## GIVEN PROBLEM
Transcribe exactly the span of lines that begins the records and ends with the line holding "3.38, .002, CHROME, r)", both boundary lines included.

START

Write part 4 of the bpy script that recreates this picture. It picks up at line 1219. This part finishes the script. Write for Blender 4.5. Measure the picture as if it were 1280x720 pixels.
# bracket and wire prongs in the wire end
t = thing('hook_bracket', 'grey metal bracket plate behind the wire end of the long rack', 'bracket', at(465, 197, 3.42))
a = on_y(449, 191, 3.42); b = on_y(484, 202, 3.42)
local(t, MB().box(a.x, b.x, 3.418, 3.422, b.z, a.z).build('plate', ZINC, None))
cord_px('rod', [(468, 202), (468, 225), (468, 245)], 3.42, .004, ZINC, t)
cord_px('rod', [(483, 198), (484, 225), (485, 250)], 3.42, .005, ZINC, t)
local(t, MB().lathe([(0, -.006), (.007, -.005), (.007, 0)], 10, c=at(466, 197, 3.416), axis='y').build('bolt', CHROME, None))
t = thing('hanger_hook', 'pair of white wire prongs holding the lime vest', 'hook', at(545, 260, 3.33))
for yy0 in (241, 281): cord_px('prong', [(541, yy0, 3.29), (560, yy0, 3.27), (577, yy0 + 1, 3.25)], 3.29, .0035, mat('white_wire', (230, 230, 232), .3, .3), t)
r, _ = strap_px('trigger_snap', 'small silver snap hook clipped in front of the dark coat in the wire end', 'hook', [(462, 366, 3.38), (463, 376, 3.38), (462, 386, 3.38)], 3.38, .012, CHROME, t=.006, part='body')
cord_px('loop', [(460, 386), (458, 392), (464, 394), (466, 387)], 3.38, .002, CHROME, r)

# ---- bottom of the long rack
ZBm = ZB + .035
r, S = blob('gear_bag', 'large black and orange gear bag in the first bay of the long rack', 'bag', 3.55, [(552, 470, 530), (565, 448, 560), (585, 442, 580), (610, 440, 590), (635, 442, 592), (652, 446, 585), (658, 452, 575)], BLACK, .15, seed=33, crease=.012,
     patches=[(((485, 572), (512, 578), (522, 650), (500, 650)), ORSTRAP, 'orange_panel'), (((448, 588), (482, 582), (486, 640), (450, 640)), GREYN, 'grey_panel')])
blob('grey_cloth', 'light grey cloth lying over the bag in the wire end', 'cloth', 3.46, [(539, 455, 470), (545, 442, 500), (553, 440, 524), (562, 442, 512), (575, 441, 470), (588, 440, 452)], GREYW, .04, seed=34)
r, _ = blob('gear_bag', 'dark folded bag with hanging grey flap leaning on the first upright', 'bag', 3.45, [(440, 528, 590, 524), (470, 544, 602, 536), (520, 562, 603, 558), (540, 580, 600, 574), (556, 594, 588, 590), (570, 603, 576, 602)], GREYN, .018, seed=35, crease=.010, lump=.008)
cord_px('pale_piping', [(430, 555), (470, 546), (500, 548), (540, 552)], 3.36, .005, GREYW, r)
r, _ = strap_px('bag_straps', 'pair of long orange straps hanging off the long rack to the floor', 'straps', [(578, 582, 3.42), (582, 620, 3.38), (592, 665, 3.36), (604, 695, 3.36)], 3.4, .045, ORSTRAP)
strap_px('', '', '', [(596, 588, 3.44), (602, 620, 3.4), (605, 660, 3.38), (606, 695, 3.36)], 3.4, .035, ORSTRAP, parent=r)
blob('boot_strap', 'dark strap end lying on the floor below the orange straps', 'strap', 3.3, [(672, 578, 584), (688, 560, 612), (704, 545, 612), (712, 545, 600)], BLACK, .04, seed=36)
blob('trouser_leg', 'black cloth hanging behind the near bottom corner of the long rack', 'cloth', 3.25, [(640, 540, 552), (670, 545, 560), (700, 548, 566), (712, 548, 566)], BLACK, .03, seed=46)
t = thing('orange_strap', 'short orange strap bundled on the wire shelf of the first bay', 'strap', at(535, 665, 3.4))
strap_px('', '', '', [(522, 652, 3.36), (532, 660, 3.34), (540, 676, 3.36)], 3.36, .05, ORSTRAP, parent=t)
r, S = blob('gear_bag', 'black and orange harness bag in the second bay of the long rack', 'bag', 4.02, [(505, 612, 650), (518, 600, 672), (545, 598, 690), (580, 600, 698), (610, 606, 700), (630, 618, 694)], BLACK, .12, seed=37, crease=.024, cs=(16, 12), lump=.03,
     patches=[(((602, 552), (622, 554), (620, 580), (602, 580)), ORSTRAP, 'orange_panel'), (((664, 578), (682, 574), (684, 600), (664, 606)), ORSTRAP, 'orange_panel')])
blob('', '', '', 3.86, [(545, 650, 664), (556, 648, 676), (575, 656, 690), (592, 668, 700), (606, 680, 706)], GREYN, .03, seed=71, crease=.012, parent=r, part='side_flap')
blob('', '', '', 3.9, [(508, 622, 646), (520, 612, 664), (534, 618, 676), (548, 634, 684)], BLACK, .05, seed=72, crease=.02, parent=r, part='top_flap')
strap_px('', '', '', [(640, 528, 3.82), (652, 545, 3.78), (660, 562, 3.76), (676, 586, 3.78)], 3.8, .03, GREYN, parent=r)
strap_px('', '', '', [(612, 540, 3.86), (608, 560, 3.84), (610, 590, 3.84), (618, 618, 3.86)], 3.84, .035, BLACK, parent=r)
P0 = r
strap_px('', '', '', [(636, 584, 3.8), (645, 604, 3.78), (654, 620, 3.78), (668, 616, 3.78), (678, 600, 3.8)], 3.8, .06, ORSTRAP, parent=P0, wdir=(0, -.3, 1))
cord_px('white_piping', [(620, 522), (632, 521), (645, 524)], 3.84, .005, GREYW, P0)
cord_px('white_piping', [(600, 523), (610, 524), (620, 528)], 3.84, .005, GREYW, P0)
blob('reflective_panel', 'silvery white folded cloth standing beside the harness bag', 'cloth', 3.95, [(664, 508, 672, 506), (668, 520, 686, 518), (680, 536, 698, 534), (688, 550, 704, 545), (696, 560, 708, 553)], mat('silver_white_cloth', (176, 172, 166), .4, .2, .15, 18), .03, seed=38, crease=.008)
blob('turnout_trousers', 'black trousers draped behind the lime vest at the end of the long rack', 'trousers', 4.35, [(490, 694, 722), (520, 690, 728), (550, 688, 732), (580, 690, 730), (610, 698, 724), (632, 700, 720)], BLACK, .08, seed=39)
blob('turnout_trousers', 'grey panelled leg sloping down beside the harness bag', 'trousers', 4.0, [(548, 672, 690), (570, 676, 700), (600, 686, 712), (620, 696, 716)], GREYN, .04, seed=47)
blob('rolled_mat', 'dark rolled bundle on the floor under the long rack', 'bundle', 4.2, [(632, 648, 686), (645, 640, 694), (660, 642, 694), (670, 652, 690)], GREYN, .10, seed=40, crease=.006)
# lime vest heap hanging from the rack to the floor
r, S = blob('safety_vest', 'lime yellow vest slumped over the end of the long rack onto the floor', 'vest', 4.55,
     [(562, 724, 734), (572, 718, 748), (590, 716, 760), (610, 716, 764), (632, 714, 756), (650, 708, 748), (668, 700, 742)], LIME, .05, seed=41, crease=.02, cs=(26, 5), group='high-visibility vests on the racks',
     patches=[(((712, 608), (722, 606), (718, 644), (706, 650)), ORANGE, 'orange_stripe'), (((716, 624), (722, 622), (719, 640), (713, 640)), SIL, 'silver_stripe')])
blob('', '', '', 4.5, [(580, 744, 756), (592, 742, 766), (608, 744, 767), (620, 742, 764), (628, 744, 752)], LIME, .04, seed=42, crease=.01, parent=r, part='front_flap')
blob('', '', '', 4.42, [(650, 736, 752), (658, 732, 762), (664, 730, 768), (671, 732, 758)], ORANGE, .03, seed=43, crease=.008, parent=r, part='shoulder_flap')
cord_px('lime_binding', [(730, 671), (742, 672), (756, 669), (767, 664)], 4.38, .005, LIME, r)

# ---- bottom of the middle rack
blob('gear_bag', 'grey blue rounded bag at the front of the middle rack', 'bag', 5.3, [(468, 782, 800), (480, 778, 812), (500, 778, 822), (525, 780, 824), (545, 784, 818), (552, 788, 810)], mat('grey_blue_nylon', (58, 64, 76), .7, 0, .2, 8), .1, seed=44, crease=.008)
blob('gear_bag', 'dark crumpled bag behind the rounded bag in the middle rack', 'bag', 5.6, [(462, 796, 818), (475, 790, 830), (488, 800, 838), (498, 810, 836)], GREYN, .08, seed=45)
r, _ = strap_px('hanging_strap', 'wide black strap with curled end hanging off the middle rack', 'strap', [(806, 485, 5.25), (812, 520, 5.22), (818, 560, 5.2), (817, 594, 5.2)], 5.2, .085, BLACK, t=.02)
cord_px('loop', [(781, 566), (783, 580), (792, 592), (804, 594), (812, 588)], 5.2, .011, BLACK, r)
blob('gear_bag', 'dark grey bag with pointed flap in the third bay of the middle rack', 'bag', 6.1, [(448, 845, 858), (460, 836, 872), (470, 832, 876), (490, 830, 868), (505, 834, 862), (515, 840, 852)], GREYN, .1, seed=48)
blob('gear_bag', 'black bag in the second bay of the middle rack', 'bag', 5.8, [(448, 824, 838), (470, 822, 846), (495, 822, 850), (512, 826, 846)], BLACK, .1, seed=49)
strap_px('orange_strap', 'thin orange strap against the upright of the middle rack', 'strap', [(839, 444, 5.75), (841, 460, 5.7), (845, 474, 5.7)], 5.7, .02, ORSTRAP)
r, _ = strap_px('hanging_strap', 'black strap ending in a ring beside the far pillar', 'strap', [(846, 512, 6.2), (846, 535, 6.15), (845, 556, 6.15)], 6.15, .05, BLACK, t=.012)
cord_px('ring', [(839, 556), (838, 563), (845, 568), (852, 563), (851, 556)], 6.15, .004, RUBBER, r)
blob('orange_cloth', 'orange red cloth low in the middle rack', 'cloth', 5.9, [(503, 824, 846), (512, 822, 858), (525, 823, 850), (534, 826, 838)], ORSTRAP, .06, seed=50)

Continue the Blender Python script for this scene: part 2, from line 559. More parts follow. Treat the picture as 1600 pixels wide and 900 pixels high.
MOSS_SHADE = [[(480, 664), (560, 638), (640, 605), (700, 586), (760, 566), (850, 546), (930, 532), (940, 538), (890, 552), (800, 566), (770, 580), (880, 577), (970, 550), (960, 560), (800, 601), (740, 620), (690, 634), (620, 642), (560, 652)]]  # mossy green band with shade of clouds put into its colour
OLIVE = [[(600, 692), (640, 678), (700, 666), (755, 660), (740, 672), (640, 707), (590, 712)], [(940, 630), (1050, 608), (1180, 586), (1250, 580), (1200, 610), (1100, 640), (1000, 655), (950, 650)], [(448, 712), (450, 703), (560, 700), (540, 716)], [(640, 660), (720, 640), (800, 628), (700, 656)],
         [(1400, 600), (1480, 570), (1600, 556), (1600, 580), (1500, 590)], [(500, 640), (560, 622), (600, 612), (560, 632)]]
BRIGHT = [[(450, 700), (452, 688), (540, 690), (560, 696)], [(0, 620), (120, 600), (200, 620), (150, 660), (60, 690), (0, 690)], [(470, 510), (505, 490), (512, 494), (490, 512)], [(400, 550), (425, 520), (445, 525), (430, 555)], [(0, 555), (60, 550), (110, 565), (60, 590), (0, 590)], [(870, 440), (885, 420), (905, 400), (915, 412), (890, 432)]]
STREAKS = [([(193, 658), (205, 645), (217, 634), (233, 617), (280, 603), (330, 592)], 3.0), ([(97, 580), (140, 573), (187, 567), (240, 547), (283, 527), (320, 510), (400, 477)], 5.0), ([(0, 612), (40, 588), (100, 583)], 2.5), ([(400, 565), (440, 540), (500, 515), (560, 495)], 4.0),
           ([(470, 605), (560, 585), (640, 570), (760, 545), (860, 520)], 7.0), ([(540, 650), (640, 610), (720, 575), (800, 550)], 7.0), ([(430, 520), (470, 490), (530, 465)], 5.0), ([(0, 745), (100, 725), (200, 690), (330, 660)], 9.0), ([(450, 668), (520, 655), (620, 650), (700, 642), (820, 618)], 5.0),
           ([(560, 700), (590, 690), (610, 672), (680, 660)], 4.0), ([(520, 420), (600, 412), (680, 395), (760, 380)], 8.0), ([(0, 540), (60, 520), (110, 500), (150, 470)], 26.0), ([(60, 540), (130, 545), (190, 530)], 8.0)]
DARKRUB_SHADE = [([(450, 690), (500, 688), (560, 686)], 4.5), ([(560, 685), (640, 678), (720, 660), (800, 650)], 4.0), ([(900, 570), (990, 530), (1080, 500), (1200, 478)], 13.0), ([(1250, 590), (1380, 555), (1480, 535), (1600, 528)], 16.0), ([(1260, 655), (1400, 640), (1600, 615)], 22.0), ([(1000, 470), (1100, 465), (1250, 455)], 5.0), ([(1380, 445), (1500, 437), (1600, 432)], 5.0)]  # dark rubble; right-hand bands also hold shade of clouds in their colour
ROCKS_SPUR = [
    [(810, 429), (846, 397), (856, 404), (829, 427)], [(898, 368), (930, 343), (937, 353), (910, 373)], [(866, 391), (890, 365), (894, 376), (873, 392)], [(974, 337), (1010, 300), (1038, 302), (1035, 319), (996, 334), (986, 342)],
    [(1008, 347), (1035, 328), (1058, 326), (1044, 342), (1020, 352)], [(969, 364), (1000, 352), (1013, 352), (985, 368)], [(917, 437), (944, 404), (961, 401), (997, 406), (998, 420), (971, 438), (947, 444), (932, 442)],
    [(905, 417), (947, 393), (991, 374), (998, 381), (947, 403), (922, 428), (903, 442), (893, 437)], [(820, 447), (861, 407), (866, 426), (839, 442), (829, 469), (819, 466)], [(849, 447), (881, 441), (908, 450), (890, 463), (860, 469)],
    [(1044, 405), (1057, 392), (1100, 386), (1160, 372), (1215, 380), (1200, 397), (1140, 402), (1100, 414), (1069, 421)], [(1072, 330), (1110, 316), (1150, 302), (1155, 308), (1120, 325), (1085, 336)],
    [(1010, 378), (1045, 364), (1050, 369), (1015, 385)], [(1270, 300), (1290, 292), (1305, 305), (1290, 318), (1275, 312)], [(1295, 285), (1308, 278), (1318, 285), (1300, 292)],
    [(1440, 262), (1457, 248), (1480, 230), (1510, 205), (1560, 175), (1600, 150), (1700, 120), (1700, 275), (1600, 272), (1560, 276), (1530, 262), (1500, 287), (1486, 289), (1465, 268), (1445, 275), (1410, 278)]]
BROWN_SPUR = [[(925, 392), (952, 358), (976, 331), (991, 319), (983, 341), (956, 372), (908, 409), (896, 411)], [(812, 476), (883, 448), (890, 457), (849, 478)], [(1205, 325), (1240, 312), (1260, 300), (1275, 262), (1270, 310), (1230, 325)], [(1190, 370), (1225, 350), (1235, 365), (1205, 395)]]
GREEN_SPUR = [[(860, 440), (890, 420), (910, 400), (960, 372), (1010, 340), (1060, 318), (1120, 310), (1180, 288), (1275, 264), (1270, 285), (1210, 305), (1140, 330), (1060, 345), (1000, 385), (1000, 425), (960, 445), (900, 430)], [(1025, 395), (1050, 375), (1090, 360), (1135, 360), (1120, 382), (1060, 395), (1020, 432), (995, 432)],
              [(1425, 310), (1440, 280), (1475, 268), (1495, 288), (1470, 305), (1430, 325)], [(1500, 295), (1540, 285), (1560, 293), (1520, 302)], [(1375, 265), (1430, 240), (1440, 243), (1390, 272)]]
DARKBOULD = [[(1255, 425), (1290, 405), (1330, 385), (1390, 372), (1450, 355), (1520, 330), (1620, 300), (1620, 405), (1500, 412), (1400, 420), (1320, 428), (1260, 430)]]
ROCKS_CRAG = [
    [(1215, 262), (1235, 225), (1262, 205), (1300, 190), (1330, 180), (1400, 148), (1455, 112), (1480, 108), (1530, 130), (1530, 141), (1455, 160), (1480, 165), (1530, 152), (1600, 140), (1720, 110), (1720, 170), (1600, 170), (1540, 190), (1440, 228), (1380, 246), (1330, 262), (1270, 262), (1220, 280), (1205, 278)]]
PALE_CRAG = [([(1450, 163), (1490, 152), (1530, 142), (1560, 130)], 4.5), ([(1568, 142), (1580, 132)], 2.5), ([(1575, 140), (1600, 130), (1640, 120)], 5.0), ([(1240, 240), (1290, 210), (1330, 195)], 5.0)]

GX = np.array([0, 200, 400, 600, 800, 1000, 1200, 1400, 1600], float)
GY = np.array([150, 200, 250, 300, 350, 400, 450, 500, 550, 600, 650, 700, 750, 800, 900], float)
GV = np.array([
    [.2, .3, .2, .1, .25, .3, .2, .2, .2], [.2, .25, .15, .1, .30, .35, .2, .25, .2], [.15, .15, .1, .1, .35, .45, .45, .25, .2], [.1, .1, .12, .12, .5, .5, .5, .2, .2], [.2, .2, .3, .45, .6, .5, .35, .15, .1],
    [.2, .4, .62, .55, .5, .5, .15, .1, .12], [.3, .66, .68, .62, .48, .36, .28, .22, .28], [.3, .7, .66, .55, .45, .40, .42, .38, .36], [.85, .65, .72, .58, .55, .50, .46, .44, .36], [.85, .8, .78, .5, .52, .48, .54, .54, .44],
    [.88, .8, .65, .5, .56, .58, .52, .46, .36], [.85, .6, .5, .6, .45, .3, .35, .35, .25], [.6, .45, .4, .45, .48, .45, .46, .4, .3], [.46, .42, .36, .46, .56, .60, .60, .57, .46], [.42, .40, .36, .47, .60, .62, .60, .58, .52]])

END

## ANSWER TO THE TASK
Write part 4 of the bpy script that recreates this picture. It picks up at line 1219. This part finishes the script. Write for Blender 4.5. Measure the picture as if it were 1280x720 pixels.
# bracket and wire prongs in the wire end
t = thing('hook_bracket', 'grey metal bracket plate behind the wire end of the long rack', 'bracket', at(465, 197, 3.42))
a = on_y(449, 191, 3.42); b = on_y(484, 202, 3.42)
local(t, MB().box(a.x, b.x, 3.418, 3.422, b.z, a.z).build('plate', ZINC, None))
cord_px('rod', [(468, 202), (468, 225), (468, 245)], 3.42, .004, ZINC, t)
cord_px('rod', [(483, 198), (484, 225), (485, 250)], 3.42, .005, ZINC, t)
local(t, MB().lathe([(0, -.006), (.007, -.005), (.007, 0)], 10, c=at(466, 197, 3.416), axis='y').build('bolt', CHROME, None))
t = thing('hanger_hook', 'pair of white wire prongs holding the lime vest', 'hook', at(545, 260, 3.33))
for yy0 in (241, 281): cord_px('prong', [(541, yy0, 3.29), (560, yy0, 3.27), (577, yy0 + 1, 3.25)], 3.29, .0035, mat('white_wire', (230, 230, 232), .3, .3), t)
r, _ = strap_px('trigger_snap', 'small silver snap hook clipped in front of the dark coat in the wire end', 'hook', [(462, 366, 3.38), (463, 376, 3.38), (462, 386, 3.38)], 3.38, .012, CHROME, t=.006, part='body')
cord_px('loop', [(460, 386), (458, 392), (464, 394), (466, 387)], 3.38, .002, CHROME, r)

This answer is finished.